Thursday, May 27, 2010

SPACED-OUT…

DESIGNS FOR THE FUTURE UNABLE TO FIT IN OUR UNREAL(IZED) ARCHITECTURE EXHIBIT

Often in the course of sifting through materials for inclusion in our library exhibits, we come across an item or two perfectly in fitting with our theme, but which, nonetheless, have to be left out given the constraints of limited space in our display cases. Such was the case in setting up our most recent exhibit, Unreal(ized) Architecture. The Wolfsonian-FIU library has some impressive holdings of the work of numerous architects from the early to mid-twentieth century whose projects, even though they were never actually constructed, had an enormous impact on future designers and architects.

The library holds a number of rare works showcasing the designs of Antonio Sant'Elia (Italian, 1888-1916). Sant’Elia became a disciple and leading light in the Futurist movement in pre-World War One Italy. Drawing inspiration from Viennese architects such as Adolf Loos and Otto Wagner and the skyscrapers just beginning to appear in American cities, Sant’Elia envisioned a futuristic urban environment in a series of drawings rendered between 1912 and 1914. His Città Nuova designs imagined an industrial city where huge skyscraper buildings with setbacks and terraces were connected by bridges and walkways.
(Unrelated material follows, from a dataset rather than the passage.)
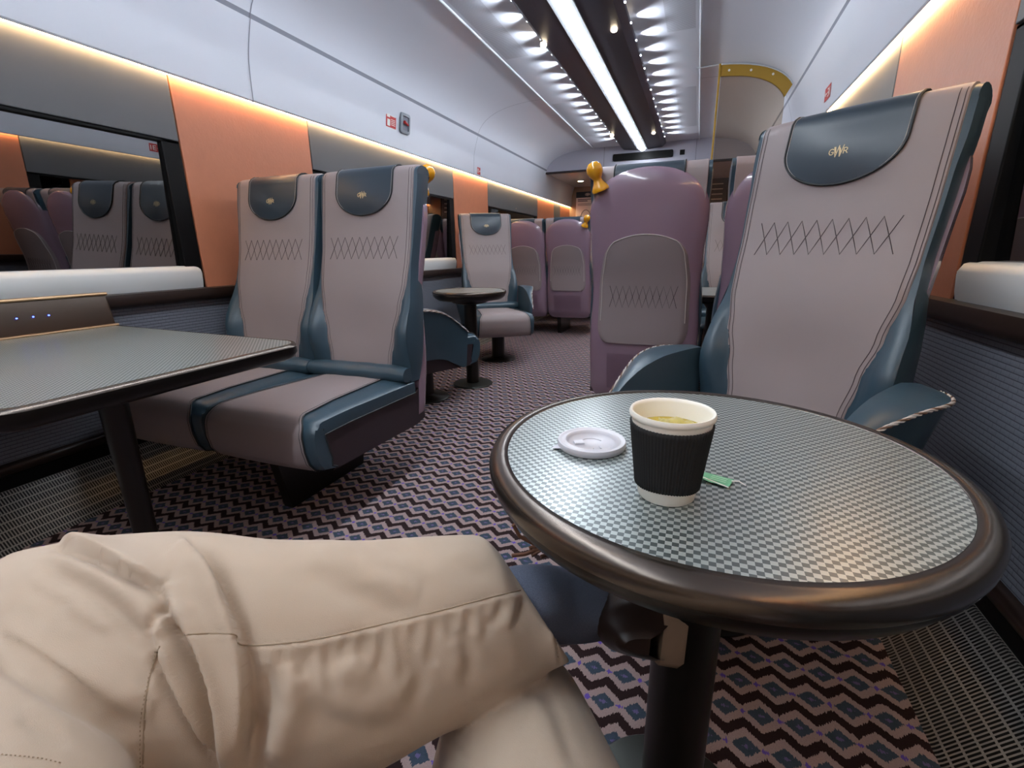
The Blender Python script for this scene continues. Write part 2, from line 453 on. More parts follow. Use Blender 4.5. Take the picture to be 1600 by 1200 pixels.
def spot(name, loc, direction, W, col, size=R_(70), blend=.6, rad=.01, parent=None):
    ld = bpy.data.lights.new(name, 'SPOT'); ld.energy = W; ld.color = col; ld.spot_size = size; ld.spot_blend = blend; ld.shadow_soft_size = rad
    o = bpy.data.objects.new(name, ld); COL.objects.link(o)
    if parent is not None: o.parent = parent
    o.location = loc; o.rotation_euler = Vector(direction).to_track_quat('-Z', 'Y').to_euler(); return o
spot('downlight_beam', (-.98, 7.35, 1.86), (0, 0, -1), 6, (1, .92, .8), R_(110), .8, .04)
spot('lobby_beam', (.2, 7.35, 1.86), (0, 0, -1), 6, (1, .92, .8), R_(120), .8, .04)
# posters on far wall
e = empty('poster', (-1.06, Y1-.006, 1.47)); tag(e, 'white poster with dark header and green basket on far left wall', 'poster')
mb = MB(); mb.box(-.16, .18, 0, .004, -.36, .34); mb.build('sheet', M['whitep'], e)
mb = MB(); mb.box(-.16, .18, -.001, 0, .25, .34, 0); mb.build('header_band', M['patch'], e); mb = MB(); emblem(mb, lambda u, v: (u+.03, -.002, .295+v), .05, .1, 1)
for k, (z, w_) in enumerate(((.215, .22), (.19, .16), (.15, .28), (.13, .25), (-.24, .2))): mb.box(-.13, -.13+w_, -.0012, 0, z, z+(.016 if k < 2 else .007), 2)
mb.build('print', [M['patch'], M['whitep'], M['greyline']], e)
mb = MB(); P = [(-.075, -.08), (.085, -.08), (.065, -.17), (-.055, -.17)]; mb.prism(P, 'y', -.003, 0, 0)
mb.tube([(.005+.085*math.cos(a), -.003, -.08+.14*math.sin(a)) for a in [PI*k/16 for k in range(17)]], .004, 6, 1)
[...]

When the First World War broke out, Sant'Elia enlisted in the Italian army and died fighting the Austrians sometime during the Battles of the Isonzo in 1915. As a result of his premature death, most of his futuristic architectural designs remained unrealized, but many were widely published during the second Futurist wave of the interwar period and exercised considerable influence on generations of urban planners and architects.
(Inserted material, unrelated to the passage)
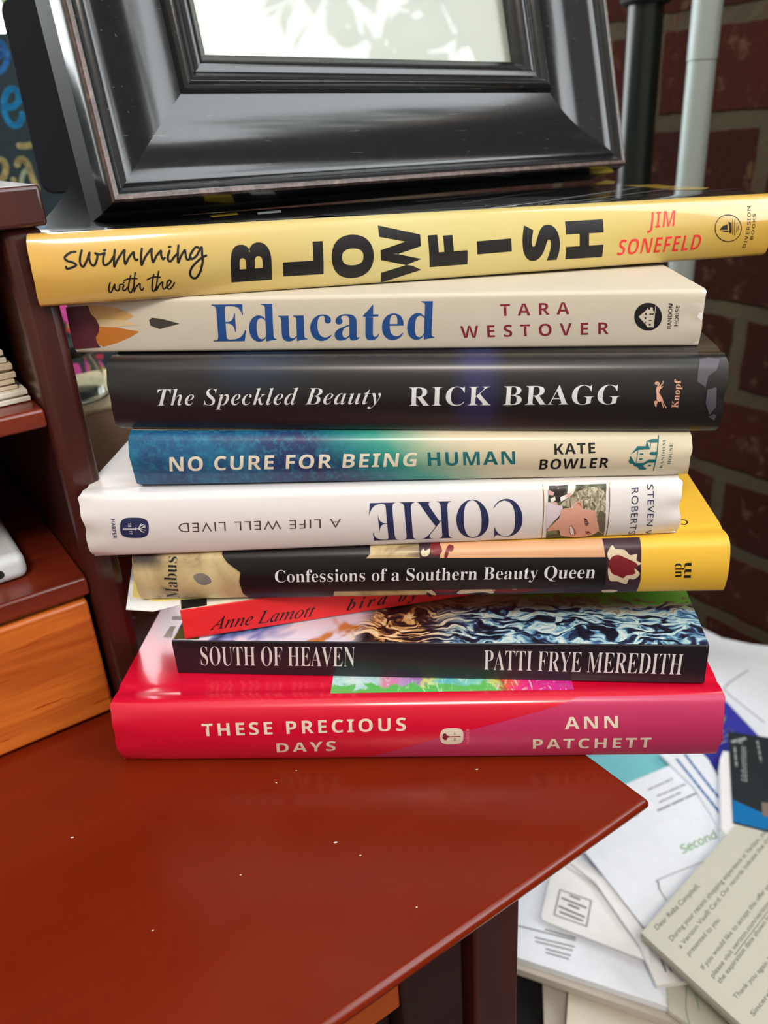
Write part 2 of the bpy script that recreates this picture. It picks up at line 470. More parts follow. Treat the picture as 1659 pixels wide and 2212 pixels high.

The library also holds important examples of the Constructivist artwork and architectural ideas of famed Russian designer, El Lissitzky (Russian, 1890-1941). In the years between 1923 and 1925, Lissitzky came up with designs for a series of identical structures which he proposed be constructed at the intersections of a boulevard ringing central Moscow and the Kremlin. To save precious ground space, these enormous L-shaped three-story buildings were to be raised 50 meters off the ground by three pylons to be connected to tram stations and an underground subway. Lissitzky’s horizontal skyscrapers, (referred to as Wolkenbügel, or “Iron clouds” in the literature of the time), were never built, but the designs were printed in ASNOVA, the influential journal for the Association of New Architects in the Soviet Union, and in several important German publications and periodicals.
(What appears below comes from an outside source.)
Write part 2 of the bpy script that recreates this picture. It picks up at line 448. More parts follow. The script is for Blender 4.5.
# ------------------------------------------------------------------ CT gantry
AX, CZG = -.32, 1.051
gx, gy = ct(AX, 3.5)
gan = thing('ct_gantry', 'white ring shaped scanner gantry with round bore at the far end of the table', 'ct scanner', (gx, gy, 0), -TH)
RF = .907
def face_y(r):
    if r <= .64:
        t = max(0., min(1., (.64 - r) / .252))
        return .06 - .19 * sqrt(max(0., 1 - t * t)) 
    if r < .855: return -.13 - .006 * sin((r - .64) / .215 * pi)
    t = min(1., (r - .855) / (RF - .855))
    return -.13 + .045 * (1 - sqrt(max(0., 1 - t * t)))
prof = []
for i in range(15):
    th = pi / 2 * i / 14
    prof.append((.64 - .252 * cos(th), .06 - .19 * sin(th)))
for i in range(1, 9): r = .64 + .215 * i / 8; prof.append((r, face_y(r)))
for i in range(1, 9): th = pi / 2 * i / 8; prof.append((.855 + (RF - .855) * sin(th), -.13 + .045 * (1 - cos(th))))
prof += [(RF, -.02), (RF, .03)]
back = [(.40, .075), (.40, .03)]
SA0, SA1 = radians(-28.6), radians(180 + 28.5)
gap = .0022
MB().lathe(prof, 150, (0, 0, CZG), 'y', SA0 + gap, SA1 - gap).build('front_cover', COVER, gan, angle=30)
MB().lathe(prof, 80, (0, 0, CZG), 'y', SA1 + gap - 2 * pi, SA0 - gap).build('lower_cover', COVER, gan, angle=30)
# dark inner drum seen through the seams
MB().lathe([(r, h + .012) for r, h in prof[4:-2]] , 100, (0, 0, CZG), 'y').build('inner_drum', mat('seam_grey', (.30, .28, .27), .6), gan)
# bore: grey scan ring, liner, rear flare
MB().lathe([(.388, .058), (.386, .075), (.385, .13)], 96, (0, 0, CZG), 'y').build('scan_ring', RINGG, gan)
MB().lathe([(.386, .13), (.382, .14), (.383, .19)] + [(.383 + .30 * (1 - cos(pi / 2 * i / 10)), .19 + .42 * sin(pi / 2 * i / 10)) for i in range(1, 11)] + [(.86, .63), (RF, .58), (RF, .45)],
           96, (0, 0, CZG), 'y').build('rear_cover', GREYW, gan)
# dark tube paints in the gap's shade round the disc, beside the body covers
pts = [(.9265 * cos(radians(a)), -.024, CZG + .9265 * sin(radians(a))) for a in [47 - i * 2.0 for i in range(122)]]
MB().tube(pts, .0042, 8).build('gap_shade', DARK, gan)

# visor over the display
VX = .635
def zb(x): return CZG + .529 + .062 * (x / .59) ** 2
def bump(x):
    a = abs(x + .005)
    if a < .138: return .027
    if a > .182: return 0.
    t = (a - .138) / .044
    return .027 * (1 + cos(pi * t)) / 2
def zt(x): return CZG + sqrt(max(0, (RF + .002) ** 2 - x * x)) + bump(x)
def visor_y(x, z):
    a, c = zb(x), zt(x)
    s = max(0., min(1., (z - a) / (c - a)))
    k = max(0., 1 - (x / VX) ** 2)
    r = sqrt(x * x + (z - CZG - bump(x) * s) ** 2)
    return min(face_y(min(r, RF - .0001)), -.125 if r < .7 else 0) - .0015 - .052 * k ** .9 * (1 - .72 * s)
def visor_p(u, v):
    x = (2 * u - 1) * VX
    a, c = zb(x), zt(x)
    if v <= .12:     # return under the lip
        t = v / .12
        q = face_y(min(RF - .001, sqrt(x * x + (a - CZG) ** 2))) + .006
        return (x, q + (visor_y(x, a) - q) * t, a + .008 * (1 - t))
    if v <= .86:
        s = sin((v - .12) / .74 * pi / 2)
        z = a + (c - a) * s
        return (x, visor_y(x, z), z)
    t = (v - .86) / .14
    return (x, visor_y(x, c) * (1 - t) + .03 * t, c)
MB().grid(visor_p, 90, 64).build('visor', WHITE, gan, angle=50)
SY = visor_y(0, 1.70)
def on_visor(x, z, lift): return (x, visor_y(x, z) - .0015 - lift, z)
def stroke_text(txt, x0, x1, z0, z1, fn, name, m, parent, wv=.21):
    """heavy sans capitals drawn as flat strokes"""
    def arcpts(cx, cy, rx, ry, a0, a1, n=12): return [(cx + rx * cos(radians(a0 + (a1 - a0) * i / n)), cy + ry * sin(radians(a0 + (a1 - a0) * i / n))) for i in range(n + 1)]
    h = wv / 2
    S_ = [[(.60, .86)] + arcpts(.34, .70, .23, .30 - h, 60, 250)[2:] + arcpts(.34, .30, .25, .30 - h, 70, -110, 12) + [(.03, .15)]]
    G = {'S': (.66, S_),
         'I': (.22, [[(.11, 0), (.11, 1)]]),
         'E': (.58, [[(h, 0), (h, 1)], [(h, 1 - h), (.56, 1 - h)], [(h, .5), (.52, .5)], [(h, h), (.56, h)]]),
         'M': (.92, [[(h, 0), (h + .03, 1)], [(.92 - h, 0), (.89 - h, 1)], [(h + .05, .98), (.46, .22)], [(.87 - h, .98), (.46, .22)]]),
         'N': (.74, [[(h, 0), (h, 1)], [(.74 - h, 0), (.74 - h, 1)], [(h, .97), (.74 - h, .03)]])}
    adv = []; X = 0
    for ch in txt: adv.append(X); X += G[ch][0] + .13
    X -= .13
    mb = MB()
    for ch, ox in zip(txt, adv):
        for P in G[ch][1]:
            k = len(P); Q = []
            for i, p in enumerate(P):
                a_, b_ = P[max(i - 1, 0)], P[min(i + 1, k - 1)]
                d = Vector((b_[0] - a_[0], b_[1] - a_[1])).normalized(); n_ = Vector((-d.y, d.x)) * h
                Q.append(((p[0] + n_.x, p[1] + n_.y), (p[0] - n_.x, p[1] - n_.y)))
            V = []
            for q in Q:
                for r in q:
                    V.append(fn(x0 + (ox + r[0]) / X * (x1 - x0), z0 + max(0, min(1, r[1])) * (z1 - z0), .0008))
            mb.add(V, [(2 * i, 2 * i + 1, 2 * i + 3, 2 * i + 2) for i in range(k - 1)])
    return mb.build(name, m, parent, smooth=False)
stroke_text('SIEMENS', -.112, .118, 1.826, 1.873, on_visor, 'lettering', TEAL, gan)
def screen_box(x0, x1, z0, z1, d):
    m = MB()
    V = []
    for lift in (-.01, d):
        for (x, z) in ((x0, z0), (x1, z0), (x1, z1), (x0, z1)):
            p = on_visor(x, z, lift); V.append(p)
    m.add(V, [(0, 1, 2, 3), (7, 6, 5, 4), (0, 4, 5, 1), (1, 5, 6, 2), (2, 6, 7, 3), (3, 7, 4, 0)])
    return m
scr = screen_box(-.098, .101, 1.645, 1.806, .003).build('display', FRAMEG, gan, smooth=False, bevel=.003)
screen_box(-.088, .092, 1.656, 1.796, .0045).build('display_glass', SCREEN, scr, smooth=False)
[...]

Other Constructivist-minded architects expressed their revolutionary ideas in other publications, including Arkhitektura: raboty Arkhitekturnog o fakul’teta Vkhutemasa, 1920-1927, for which Lissitzky supplied the dust jacket cover artwork. The Vkhutemas architectural school in Moscow encouraged its students to experiment with and embrace the principles of Constructivism in projects designed to completely rethink the principles of construction. Such radical ideas, however, soon earned the scorn and derision of Joseph Stalin, and projects designed and built after his rise to power took a decidedly more conservative (neo-Classical) and Socialist Realist bent.





We also left some important American industrial designers and urban planners out of the exhibition for want of space. The library holds a number of books and ephemeral items highlighting the ideas of Norman Bel Geddes (American, 1893-1958), including his Magic Motorways (1940). Even before that publication went into print, however, Americans were introduced to his ideas at the popular Futurama exhibit he designed for General Motors for the 1939-1940 New York World’s Fair. Bel Geddes’ created a gigantic indoor panorama of a city of the future, which visitors to the pavilion could look down upon while riding along in chairs on a conveyor belt. Although his vision of a futuristic metropolis failed to materialize exactly along the lines that he envisioned, his designs for superhighways, cloverleaf entrance and exit ramps, and many other features did have a profound influence on the design of American highways linking cities to the suburbs.